Problem to work on: Line by line, reproduce exactly the beginning of the listing below, ending with the line that contains "COL = scene.collection" and adding nothing.

+ + + +

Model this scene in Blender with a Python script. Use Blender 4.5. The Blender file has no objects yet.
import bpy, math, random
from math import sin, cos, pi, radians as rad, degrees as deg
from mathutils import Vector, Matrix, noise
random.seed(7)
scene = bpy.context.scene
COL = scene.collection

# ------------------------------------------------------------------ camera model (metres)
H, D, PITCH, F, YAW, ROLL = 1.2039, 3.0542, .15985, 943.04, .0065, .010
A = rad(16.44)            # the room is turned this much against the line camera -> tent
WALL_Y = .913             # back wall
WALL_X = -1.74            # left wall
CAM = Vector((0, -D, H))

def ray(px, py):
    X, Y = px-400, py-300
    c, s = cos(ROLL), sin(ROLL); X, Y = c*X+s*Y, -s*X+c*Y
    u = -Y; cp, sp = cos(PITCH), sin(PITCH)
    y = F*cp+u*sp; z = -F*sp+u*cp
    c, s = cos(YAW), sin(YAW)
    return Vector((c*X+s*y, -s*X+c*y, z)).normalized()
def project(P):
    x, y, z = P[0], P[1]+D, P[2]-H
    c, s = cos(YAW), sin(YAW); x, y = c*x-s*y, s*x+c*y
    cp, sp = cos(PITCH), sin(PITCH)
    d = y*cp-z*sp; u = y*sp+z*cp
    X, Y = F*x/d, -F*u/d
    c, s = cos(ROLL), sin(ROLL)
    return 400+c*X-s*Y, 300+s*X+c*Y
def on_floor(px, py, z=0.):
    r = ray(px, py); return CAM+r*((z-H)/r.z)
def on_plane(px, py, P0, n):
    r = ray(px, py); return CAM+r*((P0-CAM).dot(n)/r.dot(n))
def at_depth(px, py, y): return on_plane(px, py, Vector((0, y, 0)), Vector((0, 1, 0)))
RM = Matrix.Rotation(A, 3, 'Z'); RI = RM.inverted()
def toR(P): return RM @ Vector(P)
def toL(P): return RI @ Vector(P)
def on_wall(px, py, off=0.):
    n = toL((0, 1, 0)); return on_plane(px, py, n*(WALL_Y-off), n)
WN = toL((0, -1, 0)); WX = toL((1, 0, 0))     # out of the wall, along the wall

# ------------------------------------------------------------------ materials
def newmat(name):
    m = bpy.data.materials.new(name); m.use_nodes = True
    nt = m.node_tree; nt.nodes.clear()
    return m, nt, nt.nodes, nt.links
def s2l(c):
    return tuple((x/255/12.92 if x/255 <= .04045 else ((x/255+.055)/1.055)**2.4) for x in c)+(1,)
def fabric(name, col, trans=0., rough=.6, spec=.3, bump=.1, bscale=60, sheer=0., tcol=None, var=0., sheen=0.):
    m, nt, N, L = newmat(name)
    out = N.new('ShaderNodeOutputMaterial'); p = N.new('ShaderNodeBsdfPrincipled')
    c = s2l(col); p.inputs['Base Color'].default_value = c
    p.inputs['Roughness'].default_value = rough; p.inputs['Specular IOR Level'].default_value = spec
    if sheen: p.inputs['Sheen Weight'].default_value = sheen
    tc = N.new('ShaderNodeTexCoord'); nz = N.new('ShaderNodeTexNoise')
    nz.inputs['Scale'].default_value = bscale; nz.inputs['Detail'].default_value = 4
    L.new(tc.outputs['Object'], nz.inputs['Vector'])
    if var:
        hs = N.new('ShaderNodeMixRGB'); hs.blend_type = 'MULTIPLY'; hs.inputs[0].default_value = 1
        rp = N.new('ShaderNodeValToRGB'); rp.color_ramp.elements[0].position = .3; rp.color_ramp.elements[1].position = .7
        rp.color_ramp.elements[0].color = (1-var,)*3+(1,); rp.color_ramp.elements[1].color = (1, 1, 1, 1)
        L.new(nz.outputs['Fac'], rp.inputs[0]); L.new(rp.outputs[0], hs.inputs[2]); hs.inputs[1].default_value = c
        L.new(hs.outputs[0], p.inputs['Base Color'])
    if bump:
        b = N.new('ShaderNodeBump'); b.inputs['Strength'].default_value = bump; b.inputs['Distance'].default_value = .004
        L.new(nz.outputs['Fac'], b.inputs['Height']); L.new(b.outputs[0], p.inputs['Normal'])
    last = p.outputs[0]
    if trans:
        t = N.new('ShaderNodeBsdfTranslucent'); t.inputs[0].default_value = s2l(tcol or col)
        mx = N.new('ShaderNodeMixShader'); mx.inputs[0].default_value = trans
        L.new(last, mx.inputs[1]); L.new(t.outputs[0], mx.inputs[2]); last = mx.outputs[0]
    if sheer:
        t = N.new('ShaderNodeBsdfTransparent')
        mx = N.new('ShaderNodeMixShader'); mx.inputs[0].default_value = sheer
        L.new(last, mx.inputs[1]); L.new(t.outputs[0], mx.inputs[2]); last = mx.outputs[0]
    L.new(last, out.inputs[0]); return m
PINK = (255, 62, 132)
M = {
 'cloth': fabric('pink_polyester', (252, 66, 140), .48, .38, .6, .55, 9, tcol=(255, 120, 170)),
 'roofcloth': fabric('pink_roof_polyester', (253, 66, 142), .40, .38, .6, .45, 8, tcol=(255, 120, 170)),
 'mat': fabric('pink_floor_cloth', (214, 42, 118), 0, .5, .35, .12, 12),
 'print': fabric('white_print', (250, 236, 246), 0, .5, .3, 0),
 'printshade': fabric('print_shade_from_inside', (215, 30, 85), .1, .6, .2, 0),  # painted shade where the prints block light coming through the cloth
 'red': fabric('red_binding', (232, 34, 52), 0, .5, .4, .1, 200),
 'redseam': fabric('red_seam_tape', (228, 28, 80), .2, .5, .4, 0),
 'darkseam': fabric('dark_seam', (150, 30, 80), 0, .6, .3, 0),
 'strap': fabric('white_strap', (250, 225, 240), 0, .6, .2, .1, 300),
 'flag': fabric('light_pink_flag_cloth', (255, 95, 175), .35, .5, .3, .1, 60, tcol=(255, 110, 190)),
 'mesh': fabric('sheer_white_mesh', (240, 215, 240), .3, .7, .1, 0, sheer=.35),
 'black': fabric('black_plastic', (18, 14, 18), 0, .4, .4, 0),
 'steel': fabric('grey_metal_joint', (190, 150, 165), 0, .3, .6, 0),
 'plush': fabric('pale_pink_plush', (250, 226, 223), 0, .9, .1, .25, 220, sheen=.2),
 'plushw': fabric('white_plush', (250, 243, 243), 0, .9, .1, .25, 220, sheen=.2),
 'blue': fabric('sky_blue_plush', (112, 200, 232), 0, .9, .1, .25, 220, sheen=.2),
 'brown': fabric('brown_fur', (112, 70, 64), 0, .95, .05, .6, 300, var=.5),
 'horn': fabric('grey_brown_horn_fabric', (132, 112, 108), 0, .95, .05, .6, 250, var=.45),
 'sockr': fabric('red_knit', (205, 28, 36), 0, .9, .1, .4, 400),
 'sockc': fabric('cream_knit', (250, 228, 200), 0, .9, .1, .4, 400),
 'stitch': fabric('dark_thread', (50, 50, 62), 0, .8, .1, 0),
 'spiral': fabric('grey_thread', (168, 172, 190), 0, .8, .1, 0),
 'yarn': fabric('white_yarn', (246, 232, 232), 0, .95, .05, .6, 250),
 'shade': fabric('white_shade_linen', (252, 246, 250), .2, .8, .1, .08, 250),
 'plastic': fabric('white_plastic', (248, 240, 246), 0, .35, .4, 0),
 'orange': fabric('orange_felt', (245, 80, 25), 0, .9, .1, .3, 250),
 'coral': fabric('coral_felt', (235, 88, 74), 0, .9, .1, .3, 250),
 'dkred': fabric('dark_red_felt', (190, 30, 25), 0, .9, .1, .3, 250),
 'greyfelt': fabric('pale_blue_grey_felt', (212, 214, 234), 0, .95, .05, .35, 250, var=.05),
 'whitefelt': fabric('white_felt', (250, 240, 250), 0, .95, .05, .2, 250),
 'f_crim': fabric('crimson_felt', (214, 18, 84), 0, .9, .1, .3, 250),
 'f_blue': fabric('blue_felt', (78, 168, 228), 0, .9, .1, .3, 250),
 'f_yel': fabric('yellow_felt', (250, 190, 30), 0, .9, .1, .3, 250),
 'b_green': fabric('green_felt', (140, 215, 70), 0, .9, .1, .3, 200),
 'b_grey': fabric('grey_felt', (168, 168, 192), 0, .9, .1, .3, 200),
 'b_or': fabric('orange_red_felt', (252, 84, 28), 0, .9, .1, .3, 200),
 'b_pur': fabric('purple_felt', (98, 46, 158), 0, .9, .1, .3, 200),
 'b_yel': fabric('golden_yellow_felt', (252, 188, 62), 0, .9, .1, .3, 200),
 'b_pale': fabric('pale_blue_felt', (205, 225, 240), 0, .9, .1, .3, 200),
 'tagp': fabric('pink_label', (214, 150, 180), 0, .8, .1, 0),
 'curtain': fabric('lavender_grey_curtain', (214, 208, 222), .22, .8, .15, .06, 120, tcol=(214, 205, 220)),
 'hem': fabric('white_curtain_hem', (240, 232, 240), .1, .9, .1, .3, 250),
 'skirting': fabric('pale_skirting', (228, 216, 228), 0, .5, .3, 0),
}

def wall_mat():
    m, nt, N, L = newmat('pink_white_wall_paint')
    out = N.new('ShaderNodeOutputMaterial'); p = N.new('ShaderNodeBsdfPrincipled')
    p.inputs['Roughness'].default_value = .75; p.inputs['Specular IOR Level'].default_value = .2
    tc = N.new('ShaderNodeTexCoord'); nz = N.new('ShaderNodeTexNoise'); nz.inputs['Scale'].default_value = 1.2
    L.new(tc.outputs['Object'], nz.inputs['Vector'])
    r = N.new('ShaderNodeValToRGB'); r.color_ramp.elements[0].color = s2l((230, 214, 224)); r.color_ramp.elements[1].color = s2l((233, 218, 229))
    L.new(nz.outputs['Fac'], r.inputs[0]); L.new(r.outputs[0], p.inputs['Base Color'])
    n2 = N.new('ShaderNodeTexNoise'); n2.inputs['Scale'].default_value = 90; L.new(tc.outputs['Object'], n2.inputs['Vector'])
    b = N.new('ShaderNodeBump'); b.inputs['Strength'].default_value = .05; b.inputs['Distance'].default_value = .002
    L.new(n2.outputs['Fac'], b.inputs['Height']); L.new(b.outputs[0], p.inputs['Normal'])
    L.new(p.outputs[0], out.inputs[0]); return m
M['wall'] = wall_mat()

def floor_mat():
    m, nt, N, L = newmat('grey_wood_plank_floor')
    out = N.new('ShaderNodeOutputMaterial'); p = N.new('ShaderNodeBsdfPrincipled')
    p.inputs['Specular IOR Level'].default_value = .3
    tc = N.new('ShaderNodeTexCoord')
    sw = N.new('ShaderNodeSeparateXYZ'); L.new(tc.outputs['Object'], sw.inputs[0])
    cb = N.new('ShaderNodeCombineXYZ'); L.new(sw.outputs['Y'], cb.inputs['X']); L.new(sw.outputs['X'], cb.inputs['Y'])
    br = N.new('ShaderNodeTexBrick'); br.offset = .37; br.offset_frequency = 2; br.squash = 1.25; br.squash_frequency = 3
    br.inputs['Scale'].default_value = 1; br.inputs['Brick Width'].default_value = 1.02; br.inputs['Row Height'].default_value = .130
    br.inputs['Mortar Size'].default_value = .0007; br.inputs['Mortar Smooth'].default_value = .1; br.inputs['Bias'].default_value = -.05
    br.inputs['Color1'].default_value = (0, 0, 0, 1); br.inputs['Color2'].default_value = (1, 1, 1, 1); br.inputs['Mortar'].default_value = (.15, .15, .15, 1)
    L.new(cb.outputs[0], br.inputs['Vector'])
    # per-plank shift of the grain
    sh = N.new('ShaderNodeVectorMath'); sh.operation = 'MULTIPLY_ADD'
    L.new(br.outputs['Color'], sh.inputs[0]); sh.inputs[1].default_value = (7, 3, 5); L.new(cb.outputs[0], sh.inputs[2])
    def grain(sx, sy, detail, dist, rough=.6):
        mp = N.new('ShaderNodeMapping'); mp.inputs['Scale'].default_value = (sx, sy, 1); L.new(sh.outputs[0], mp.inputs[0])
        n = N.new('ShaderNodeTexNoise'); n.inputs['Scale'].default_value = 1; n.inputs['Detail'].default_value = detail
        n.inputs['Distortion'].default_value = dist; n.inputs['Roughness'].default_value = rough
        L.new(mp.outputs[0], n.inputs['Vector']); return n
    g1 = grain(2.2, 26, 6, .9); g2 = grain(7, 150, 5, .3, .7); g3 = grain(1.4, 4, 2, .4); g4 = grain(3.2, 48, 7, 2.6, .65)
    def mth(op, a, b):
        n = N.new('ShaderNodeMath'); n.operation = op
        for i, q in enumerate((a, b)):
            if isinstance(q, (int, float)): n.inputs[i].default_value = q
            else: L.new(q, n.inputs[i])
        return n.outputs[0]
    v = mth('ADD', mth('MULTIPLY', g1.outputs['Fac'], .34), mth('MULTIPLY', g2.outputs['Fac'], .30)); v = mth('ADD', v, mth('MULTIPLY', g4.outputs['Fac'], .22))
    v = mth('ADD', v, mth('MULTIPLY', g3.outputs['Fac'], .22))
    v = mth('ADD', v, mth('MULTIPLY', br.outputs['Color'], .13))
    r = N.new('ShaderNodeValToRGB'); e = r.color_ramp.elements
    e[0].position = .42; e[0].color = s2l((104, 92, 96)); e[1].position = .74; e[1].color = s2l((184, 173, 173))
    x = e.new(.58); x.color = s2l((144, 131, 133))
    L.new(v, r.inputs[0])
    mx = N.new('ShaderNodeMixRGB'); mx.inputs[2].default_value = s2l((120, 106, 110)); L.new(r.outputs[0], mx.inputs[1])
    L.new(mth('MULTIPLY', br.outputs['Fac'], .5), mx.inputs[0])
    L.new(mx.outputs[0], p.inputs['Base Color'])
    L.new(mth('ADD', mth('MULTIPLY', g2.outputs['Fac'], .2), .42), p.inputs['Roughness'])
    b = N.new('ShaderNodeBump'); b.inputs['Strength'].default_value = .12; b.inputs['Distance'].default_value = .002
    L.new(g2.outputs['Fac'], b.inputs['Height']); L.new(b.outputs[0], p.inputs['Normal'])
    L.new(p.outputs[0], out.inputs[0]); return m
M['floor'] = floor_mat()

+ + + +

Task answer:
Model this scene in Blender with a Python script. Use Blender 4.5. The Blender file has no objects yet.
import bpy, math, random
from math import sin, cos, pi, radians as rad, degrees as deg
from mathutils import Vector, Matrix, noise
random.seed(7)
scene = bpy.context.scene
COL = scene.collection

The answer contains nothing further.